[Supplied information]
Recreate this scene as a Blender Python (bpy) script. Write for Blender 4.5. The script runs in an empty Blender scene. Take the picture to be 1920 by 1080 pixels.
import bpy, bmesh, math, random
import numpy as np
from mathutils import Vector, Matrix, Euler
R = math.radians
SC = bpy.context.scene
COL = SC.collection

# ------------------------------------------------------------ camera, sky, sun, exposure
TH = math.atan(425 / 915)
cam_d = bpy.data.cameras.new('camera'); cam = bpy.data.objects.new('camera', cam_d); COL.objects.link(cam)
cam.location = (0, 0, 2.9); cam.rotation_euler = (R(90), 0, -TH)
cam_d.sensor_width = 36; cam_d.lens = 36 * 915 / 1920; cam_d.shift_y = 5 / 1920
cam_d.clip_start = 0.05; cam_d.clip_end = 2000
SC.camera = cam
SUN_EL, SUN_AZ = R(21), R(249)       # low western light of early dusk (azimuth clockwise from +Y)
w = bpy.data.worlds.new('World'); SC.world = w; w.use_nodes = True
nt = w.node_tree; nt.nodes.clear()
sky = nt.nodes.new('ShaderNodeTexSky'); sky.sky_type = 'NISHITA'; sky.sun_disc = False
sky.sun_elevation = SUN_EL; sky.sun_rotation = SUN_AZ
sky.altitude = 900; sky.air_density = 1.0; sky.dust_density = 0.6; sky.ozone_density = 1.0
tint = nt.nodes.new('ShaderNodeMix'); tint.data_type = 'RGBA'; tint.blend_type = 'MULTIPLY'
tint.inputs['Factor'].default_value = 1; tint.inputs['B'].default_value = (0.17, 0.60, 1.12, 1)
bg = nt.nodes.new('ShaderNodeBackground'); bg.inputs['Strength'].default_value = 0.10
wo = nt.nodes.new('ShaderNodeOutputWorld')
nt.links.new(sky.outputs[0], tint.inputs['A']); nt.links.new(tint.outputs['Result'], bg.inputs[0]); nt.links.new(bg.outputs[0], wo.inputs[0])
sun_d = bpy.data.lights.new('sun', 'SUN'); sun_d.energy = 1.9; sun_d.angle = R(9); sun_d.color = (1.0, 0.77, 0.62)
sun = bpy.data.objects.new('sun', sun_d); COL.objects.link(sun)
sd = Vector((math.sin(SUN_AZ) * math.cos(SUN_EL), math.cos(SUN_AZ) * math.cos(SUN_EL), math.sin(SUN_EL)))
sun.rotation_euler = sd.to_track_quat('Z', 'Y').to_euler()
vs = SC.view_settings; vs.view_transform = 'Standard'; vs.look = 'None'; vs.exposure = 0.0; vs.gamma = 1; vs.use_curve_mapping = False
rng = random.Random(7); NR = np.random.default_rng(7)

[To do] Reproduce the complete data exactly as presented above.

[Exercise answer]
Recreate this scene as a Blender Python (bpy) script. Write for Blender 4.5. The script runs in an empty Blender scene. Take the picture to be 1920 by 1080 pixels.
import bpy, bmesh, math, random
import numpy as np
from mathutils import Vector, Matrix, Euler
R = math.radians
SC = bpy.context.scene
COL = SC.collection

# ------------------------------------------------------------ camera, sky, sun, exposure
TH = math.atan(425 / 915)
cam_d = bpy.data.cameras.new('camera'); cam = bpy.data.objects.new('camera', cam_d); COL.objects.link(cam)
cam.location = (0, 0, 2.9); cam.rotation_euler = (R(90), 0, -TH)
cam_d.sensor_width = 36; cam_d.lens = 36 * 915 / 1920; cam_d.shift_y = 5 / 1920
cam_d.clip_start = 0.05; cam_d.clip_end = 2000
SC.camera = cam
SUN_EL, SUN_AZ = R(21), R(249)       # low western light of early dusk (azimuth clockwise from +Y)
w = bpy.data.worlds.new('World'); SC.world = w; w.use_nodes = True
nt = w.node_tree; nt.nodes.clear()
sky = nt.nodes.new('ShaderNodeTexSky'); sky.sky_type = 'NISHITA'; sky.sun_disc = False
sky.sun_elevation = SUN_EL; sky.sun_rotation = SUN_AZ
sky.altitude = 900; sky.air_density = 1.0; sky.dust_density = 0.6; sky.ozone_density = 1.0
tint = nt.nodes.new('ShaderNodeMix'); tint.data_type = 'RGBA'; tint.blend_type = 'MULTIPLY'
tint.inputs['Factor'].default_value = 1; tint.inputs['B'].default_value = (0.17, 0.60, 1.12, 1)
bg = nt.nodes.new('ShaderNodeBackground'); bg.inputs['Strength'].default_value = 0.10
wo = nt.nodes.new('ShaderNodeOutputWorld')
nt.links.new(sky.outputs[0], tint.inputs['A']); nt.links.new(tint.outputs['Result'], bg.inputs[0]); nt.links.new(bg.outputs[0], wo.inputs[0])
sun_d = bpy.data.lights.new('sun', 'SUN'); sun_d.energy = 1.9; sun_d.angle = R(9); sun_d.color = (1.0, 0.77, 0.62)
sun = bpy.data.objects.new('sun', sun_d); COL.objects.link(sun)
sd = Vector((math.sin(SUN_AZ) * math.cos(SUN_EL), math.cos(SUN_AZ) * math.cos(SUN_EL), math.sin(SUN_EL)))
sun.rotation_euler = sd.to_track_quat('Z', 'Y').to_euler()
vs = SC.view_settings; vs.view_transform = 'Standard'; vs.look = 'None'; vs.exposure = 0.0; vs.gamma = 1; vs.use_curve_mapping = False
rng = random.Random(7); NR = np.random.default_rng(7)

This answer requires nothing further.